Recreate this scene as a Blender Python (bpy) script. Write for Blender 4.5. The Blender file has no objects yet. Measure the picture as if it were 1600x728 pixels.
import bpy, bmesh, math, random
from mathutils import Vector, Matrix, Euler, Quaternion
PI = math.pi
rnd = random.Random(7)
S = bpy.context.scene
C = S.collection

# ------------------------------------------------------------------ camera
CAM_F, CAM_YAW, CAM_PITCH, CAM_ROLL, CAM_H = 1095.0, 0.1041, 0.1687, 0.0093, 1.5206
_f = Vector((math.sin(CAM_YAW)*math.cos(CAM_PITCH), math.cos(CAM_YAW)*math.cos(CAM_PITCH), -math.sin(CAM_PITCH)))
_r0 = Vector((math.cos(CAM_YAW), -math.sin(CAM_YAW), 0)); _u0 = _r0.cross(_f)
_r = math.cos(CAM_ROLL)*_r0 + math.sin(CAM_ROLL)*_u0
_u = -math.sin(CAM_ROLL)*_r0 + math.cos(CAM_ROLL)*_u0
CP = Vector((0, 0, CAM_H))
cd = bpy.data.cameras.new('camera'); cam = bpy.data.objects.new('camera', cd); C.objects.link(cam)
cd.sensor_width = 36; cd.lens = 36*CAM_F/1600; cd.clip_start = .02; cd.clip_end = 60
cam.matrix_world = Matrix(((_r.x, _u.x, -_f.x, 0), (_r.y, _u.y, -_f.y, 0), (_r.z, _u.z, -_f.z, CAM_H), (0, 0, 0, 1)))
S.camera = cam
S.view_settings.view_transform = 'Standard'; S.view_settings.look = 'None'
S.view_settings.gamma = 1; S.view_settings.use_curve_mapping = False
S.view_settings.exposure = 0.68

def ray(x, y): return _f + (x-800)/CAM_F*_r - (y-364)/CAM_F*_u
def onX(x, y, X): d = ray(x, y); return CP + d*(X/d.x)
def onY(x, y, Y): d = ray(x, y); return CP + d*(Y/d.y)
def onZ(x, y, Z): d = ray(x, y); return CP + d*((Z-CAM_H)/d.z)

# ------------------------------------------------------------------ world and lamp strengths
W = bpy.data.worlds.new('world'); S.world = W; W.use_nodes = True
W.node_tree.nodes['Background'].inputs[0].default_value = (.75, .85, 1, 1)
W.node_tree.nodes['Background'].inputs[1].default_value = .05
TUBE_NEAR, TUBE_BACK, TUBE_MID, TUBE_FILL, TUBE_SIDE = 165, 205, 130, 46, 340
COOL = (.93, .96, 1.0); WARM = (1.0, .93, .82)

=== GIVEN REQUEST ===
Set every line of the listing down word for word.

=== EXERCISE SOLUTION ===
Recreate this scene as a Blender Python (bpy) script. Write for Blender 4.5. The Blender file has no objects yet. Measure the picture as if it were 1600x728 pixels.
import bpy, bmesh, math, random
from mathutils import Vector, Matrix, Euler, Quaternion
PI = math.pi
rnd = random.Random(7)
S = bpy.context.scene
C = S.collection

# ------------------------------------------------------------------ camera
CAM_F, CAM_YAW, CAM_PITCH, CAM_ROLL, CAM_H = 1095.0, 0.1041, 0.1687, 0.0093, 1.5206
_f = Vector((math.sin(CAM_YAW)*math.cos(CAM_PITCH), math.cos(CAM_YAW)*math.cos(CAM_PITCH), -math.sin(CAM_PITCH)))
_r0 = Vector((math.cos(CAM_YAW), -math.sin(CAM_YAW), 0)); _u0 = _r0.cross(_f)
_r = math.cos(CAM_ROLL)*_r0 + math.sin(CAM_ROLL)*_u0
_u = -math.sin(CAM_ROLL)*_r0 + math.cos(CAM_ROLL)*_u0
CP = Vector((0, 0, CAM_H))
cd = bpy.data.cameras.new('camera'); cam = bpy.data.objects.new('camera', cd); C.objects.link(cam)
cd.sensor_width = 36; cd.lens = 36*CAM_F/1600; cd.clip_start = .02; cd.clip_end = 60
cam.matrix_world = Matrix(((_r.x, _u.x, -_f.x, 0), (_r.y, _u.y, -_f.y, 0), (_r.z, _u.z, -_f.z, CAM_H), (0, 0, 0, 1)))
S.camera = cam
S.view_settings.view_transform = 'Standard'; S.view_settings.look = 'None'
S.view_settings.gamma = 1; S.view_settings.use_curve_mapping = False
S.view_settings.exposure = 0.68

def ray(x, y): return _f + (x-800)/CAM_F*_r - (y-364)/CAM_F*_u
def onX(x, y, X): d = ray(x, y); return CP + d*(X/d.x)
def onY(x, y, Y): d = ray(x, y); return CP + d*(Y/d.y)
def onZ(x, y, Z): d = ray(x, y); return CP + d*((Z-CAM_H)/d.z)

# ------------------------------------------------------------------ world and lamp strengths
W = bpy.data.worlds.new('world'); S.world = W; W.use_nodes = True
W.node_tree.nodes['Background'].inputs[0].default_value = (.75, .85, 1, 1)
W.node_tree.nodes['Background'].inputs[1].default_value = .05
TUBE_NEAR, TUBE_BACK, TUBE_MID, TUBE_FILL, TUBE_SIDE = 165, 205, 130, 46, 340
COOL = (.93, .96, 1.0); WARM = (1.0, .93, .82)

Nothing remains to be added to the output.